À ce titre, circuler dans Aubervilliers avec notre dispositif de caravane, c’est organiser la rencontre avec les gens de manière à ce que le théâtre puisse s’inventer comme lieu nouveau où la pensée des gens devienne une capacité nouvelle dans le monde, une puissance de faire monde pour tout le monde.

Il s’agit de libérer, pour nous et pour les gens que l’on rencontre, la confiance dans le pouvoir immanent, la puissance intrinsèque que recèle la pensée des gens dès qu’elle se met activement au travail dans le but d’exister comme puissance, comme pouvoir de décision, qui est en quelque sorte indiscernable dans la situation parce qu’elle est recouverte par tout un tas de catégories. Les catégories dont on dispose aujourd’hui pour essayer de comprendre les choses ne naissent pas d’une abstraction juste de ce qui se dispose dans la pensée des gens mais ce sont des catégories de l’Etat qui, dans leur principe et leur finalité, n’ont rien à voir avec l’intérêt général, le bien des gens eux-mêmes, ce pourquoi elles viennent recouvrir et rendre indiscernable ce qui est juste et gros d’avenir dans la pensée des gens.
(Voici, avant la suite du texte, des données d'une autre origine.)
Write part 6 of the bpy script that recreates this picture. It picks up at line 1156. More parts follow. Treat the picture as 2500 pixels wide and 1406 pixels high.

Les propositions de la caravane sont les suivantes :

Journal
Nous proposons à la discussion nos énoncés et nos textes, nos déclarations, à tous ceux que nous rencontrons lors des déplacements de la caravane. Notre idée est de composer, en partie sur la base de ces discussions, un petit journal, une feuille, où sera publié les réponses des gens à nos énoncés lorsque ces réponses prendront la forme de déclarations personnelles.

Déclaration
Nous proposons d’ouvrir avec ceux qui le veulent, individuellement ou collectivement, un temps de rendez-vous réguliers ayant pour objectif de donner forme à une grande déclaration personnelle des gens rendant compte de manière exhaustive de la pensée de chacun sur la situation actuelle, locale et globale.

Délibération populaire
Ce travail de grande déclaration ouvre un projet plus vaste : constituer le théâtre comme lieu d’une rencontre entre toute sorte de gens autour de l’enjeu d’une vaste délibération populaire à l’occasion d’une grande lecture publique des déclarations travaillées.
Aujourd’hui, si ce que pense les gens n’a pas de puissance propre, c’est parce que les gens sont séparés et la discussion de ce que chacun pense n’est pas possible à vaste échelle. Proposer un temps de délibération publique de toutes ses déclarations

Théâtre
Nous proposons qu’une rencontre, dont les modalités sont à inventer, entre les gens qui auront fait leur déclaration et gens de théâtre (metteurs en scène, acteurs, techniciens, etc) s’organise autour de ces déclarations. L’enjeu serait de d’examiner à quelles inventions de formes théâtrales, à quel renouvellement du travail de théâtre ouvrirait le fait de jouer, mettre en scène, etc, sous condition de ces déclarations, qui constituent pour les gens de théâtre autant d’enquêtes sur la vie et la pensée des gens aujourd’hui, et par conséquent autant d’énoncés à hauteur desquels le théâtre doit apprendre à travailler. Idée que ce type de rencontre ait pour enjeu que les metteurs en scène soient dans un type de travail avec les déclarations comme support de recherche de nouvelles formes qui soient à la hauteur des déclarations qui leur auront ainsi été confiées.